--- START OF EXTRACTED INFORMATION ---
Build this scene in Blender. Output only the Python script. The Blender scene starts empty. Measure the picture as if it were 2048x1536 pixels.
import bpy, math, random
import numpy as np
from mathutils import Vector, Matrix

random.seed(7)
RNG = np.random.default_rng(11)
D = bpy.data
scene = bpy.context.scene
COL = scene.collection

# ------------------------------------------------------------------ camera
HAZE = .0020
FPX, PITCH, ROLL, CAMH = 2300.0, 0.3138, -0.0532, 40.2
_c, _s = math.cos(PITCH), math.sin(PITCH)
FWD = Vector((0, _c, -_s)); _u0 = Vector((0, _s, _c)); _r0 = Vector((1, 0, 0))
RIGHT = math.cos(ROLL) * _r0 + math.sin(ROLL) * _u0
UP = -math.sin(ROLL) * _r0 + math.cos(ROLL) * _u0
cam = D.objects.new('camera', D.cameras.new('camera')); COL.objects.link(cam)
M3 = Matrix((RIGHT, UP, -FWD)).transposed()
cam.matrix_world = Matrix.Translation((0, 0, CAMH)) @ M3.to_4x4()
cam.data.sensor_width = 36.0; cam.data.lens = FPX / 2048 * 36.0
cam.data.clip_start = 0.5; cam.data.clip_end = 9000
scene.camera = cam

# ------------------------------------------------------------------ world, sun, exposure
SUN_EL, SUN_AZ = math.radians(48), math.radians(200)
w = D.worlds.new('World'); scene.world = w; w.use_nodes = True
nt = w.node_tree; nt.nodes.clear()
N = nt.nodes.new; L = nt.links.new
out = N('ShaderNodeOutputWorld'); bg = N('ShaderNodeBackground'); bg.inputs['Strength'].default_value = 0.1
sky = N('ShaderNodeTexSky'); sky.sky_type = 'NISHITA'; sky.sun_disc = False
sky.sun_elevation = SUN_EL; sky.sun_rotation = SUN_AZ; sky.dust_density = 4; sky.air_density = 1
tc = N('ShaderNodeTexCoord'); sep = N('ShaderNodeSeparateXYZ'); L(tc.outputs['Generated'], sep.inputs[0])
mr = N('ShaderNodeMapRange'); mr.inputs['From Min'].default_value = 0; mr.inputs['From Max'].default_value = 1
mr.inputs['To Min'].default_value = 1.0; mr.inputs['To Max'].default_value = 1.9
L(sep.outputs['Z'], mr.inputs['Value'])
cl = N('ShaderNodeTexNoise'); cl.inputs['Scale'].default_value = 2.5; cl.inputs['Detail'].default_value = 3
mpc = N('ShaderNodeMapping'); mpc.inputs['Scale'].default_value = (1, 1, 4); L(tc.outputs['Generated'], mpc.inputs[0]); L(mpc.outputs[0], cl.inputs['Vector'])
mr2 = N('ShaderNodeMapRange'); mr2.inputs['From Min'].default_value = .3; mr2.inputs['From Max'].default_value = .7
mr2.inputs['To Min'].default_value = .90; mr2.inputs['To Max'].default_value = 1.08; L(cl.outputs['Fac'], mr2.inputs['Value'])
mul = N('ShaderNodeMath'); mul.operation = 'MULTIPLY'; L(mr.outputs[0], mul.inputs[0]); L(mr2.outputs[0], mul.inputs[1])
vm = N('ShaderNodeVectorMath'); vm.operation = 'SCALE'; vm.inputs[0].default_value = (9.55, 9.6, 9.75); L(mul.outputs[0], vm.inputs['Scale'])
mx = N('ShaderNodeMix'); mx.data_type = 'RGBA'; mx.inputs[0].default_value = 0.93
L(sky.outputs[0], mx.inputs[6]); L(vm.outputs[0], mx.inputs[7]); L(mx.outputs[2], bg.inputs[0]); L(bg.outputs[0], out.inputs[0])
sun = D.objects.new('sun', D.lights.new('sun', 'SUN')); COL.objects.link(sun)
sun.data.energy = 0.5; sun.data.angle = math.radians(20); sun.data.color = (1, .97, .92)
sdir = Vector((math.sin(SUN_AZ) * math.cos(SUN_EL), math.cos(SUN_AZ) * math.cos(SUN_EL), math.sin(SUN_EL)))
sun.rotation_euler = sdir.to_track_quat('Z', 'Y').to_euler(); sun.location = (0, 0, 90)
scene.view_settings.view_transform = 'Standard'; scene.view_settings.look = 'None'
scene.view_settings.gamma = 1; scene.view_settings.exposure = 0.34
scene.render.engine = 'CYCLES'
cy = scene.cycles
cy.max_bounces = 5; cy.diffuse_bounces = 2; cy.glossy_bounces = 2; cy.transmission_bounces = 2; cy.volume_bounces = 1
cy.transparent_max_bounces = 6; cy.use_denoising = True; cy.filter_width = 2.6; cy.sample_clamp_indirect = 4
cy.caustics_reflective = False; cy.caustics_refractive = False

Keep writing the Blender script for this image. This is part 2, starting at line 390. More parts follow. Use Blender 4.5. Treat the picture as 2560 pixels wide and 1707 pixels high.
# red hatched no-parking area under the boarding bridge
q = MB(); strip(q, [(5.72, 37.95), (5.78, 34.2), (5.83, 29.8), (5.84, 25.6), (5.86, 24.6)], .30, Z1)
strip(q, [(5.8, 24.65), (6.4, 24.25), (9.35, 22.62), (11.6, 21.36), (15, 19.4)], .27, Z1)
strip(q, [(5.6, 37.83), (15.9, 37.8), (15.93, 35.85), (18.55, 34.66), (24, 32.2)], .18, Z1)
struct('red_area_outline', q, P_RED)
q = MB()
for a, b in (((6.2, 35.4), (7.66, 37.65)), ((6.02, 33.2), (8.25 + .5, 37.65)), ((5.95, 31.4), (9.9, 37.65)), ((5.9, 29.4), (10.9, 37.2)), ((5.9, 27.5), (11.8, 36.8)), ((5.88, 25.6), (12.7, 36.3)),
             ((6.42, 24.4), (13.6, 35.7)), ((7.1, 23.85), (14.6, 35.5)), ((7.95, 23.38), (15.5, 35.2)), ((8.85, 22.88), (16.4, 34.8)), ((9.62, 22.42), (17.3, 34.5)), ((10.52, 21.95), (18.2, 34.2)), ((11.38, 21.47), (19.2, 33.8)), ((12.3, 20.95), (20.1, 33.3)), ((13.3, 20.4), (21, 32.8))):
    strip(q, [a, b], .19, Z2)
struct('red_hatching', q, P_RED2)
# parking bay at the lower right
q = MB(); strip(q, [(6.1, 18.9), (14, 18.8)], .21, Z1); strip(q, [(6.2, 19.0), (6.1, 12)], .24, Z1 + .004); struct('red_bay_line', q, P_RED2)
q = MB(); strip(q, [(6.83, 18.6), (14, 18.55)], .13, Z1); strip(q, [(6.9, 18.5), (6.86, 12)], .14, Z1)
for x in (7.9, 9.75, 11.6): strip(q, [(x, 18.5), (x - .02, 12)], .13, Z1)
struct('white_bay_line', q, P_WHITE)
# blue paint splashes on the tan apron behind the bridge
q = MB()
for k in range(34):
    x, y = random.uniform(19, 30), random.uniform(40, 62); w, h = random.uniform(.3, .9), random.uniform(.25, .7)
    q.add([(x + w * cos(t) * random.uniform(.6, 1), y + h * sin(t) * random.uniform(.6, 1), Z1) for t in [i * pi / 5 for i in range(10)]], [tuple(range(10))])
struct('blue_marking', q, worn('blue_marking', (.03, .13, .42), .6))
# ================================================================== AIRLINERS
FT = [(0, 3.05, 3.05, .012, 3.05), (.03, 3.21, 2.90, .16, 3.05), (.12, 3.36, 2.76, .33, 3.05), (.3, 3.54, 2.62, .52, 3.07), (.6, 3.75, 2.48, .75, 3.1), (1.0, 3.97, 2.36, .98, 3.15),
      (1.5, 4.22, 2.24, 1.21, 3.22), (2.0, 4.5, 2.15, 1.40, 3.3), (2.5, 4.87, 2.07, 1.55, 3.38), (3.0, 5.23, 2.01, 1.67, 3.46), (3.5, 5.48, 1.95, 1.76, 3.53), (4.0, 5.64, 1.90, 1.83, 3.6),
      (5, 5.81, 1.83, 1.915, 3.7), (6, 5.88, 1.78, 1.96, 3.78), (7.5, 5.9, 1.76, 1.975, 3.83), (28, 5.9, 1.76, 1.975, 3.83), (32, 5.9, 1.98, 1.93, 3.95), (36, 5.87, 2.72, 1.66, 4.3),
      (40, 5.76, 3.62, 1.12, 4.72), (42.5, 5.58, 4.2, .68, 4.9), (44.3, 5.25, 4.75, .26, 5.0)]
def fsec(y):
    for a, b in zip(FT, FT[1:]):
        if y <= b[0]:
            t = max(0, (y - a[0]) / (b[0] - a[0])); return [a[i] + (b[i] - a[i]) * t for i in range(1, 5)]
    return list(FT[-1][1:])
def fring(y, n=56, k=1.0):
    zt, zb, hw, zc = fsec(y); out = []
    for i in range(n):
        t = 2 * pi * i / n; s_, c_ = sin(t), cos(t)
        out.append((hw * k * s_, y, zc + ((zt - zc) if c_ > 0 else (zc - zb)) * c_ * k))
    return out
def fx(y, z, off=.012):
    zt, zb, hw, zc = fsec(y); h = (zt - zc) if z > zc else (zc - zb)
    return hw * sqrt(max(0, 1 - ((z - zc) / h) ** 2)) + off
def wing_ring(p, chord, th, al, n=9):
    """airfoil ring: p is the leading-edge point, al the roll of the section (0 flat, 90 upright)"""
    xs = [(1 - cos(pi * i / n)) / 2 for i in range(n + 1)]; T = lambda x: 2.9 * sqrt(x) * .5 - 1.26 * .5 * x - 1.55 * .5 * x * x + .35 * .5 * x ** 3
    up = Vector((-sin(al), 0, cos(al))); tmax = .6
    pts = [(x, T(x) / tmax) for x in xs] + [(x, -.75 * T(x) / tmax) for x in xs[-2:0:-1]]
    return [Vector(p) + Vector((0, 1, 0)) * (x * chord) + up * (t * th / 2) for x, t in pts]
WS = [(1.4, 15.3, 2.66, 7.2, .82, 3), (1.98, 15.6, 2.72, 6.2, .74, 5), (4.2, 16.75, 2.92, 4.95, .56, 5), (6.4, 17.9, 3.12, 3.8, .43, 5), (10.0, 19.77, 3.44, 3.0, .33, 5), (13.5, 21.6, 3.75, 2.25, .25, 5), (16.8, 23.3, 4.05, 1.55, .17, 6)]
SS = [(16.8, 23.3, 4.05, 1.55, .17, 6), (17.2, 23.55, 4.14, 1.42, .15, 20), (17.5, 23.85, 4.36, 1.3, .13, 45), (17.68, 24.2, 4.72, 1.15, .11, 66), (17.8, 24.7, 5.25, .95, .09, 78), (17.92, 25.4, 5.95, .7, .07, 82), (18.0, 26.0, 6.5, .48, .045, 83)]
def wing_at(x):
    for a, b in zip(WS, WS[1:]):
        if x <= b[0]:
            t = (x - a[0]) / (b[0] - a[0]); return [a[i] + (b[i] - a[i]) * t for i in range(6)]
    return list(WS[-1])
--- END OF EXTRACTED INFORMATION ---
PROBLEM REQUIREMENTS | Identify every line where the string "script" appears.

REPLY TO THE EXERCISE |
Build this scene in Blender. Output only the Python script. The Blender scene starts empty. Measure the picture as if it were 2048x1536 pixels.
Keep writing the Blender script for this image. This is part 2, starting at line 390. More parts follow. Use Blender 4.5. Treat the picture as 2560 pixels wide and 1707 pixels high.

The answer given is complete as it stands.